Task objective | Pictures stay out of the copy; restate everything else in the material exactly.
--- START OF Provided material ---
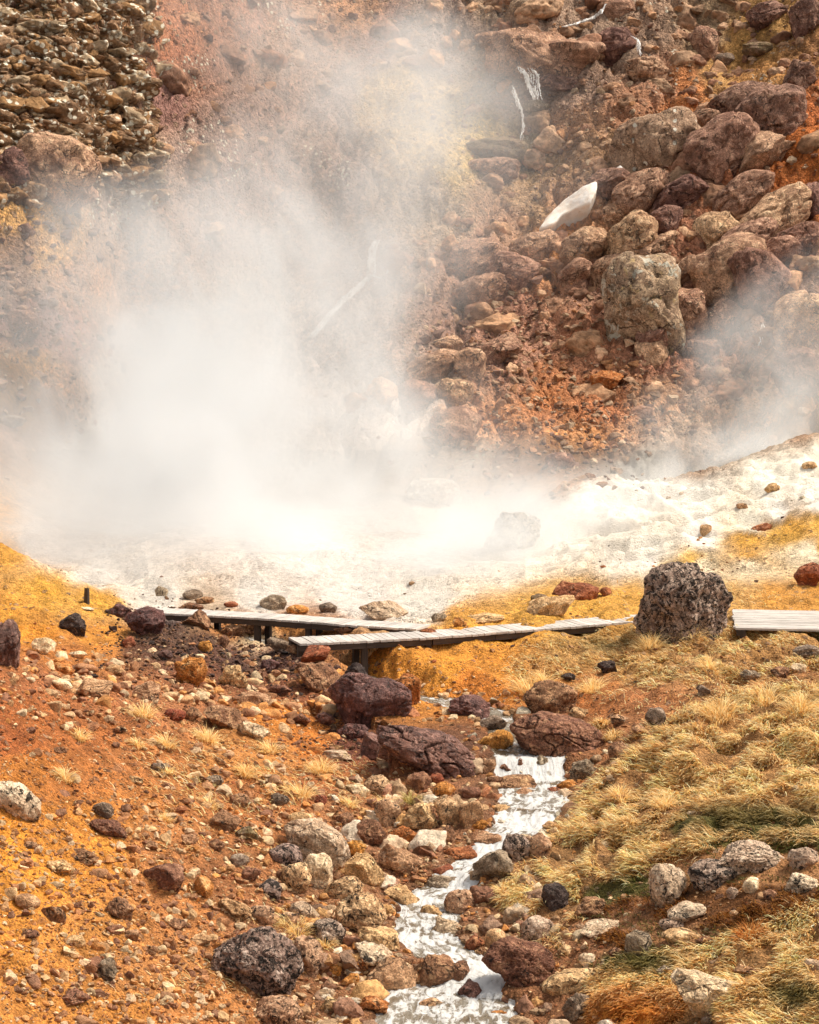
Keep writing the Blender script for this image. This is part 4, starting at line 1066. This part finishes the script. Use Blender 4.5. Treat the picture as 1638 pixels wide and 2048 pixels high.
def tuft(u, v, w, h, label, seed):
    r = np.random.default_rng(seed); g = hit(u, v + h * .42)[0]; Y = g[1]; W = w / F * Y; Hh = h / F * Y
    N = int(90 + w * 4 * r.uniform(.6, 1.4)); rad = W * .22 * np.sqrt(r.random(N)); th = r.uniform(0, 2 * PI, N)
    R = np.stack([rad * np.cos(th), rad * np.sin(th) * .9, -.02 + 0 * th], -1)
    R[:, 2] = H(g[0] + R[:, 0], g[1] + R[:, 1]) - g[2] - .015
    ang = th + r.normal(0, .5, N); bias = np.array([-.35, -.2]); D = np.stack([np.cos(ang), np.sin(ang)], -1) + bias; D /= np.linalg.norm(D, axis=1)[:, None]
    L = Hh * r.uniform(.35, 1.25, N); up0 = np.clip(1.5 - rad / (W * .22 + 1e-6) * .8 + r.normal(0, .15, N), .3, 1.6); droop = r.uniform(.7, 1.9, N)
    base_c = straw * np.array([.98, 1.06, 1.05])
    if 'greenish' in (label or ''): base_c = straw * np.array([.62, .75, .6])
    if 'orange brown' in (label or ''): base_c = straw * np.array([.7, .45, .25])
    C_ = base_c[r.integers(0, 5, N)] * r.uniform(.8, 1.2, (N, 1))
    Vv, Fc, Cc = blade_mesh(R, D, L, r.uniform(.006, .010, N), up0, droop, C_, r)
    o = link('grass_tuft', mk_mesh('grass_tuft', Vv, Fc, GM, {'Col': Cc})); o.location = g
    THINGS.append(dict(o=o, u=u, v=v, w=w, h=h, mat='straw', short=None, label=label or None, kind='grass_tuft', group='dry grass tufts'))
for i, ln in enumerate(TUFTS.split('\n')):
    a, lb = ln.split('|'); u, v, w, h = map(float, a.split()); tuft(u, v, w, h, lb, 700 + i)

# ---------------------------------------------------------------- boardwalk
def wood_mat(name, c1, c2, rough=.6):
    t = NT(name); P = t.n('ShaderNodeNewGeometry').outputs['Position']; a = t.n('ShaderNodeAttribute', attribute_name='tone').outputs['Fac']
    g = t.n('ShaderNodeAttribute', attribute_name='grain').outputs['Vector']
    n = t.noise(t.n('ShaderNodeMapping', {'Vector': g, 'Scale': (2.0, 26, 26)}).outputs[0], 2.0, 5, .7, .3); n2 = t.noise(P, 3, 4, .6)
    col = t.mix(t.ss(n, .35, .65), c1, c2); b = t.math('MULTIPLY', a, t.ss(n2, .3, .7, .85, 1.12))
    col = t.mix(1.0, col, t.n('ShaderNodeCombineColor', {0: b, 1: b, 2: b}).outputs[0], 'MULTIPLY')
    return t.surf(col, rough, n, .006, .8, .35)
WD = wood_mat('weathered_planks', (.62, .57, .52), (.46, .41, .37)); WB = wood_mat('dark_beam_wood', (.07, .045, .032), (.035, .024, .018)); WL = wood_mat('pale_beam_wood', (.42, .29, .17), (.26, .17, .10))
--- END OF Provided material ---
The response |
Keep writing the Blender script for this image. This is part 4, starting at line 1066. This part finishes the script. Use Blender 4.5. Treat the picture as 1638 pixels wide and 2048 pixels high.
def tuft(u, v, w, h, label, seed):
    r = np.random.default_rng(seed); g = hit(u, v + h * .42)[0]; Y = g[1]; W = w / F * Y; Hh = h / F * Y
    N = int(90 + w * 4 * r.uniform(.6, 1.4)); rad = W * .22 * np.sqrt(r.random(N)); th = r.uniform(0, 2 * PI, N)
    R = np.stack([rad * np.cos(th), rad * np.sin(th) * .9, -.02 + 0 * th], -1)
    R[:, 2] = H(g[0] + R[:, 0], g[1] + R[:, 1]) - g[2] - .015
    ang = th + r.normal(0, .5, N); bias = np.array([-.35, -.2]); D = np.stack([np.cos(ang), np.sin(ang)], -1) + bias; D /= np.linalg.norm(D, axis=1)[:, None]
    L = Hh * r.uniform(.35, 1.25, N); up0 = np.clip(1.5 - rad / (W * .22 + 1e-6) * .8 + r.normal(0, .15, N), .3, 1.6); droop = r.uniform(.7, 1.9, N)
    base_c = straw * np.array([.98, 1.06, 1.05])
    if 'greenish' in (label or ''): base_c = straw * np.array([.62, .75, .6])
    if 'orange brown' in (label or ''): base_c = straw * np.array([.7, .45, .25])
    C_ = base_c[r.integers(0, 5, N)] * r.uniform(.8, 1.2, (N, 1))
    Vv, Fc, Cc = blade_mesh(R, D, L, r.uniform(.006, .010, N), up0, droop, C_, r)
    o = link('grass_tuft', mk_mesh('grass_tuft', Vv, Fc, GM, {'Col': Cc})); o.location = g
    THINGS.append(dict(o=o, u=u, v=v, w=w, h=h, mat='straw', short=None, label=label or None, kind='grass_tuft', group='dry grass tufts'))
for i, ln in enumerate(TUFTS.split('\n')):
    a, lb = ln.split('|'); u, v, w, h = map(float, a.split()); tuft(u, v, w, h, lb, 700 + i)

# ---------------------------------------------------------------- boardwalk
def wood_mat(name, c1, c2, rough=.6):
    t = NT(name); P = t.n('ShaderNodeNewGeometry').outputs['Position']; a = t.n('ShaderNodeAttribute', attribute_name='tone').outputs['Fac']
    g = t.n('ShaderNodeAttribute', attribute_name='grain').outputs['Vector']
    n = t.noise(t.n('ShaderNodeMapping', {'Vector': g, 'Scale': (2.0, 26, 26)}).outputs[0], 2.0, 5, .7, .3); n2 = t.noise(P, 3, 4, .6)
    col = t.mix(t.ss(n, .35, .65), c1, c2); b = t.math('MULTIPLY', a, t.ss(n2, .3, .7, .85, 1.12))
    col = t.mix(1.0, col, t.n('ShaderNodeCombineColor', {0: b, 1: b, 2: b}).outputs[0], 'MULTIPLY')
    return t.surf(col, rough, n, .006, .8, .35)
WD = wood_mat('weathered_planks', (.62, .57, .52), (.46, .41, .37)); WB = wood_mat('dark_beam_wood', (.07, .045, .032), (.035, .024, .018)); WL = wood_mat('pale_beam_wood', (.42, .29, .17), (.26, .17, .10))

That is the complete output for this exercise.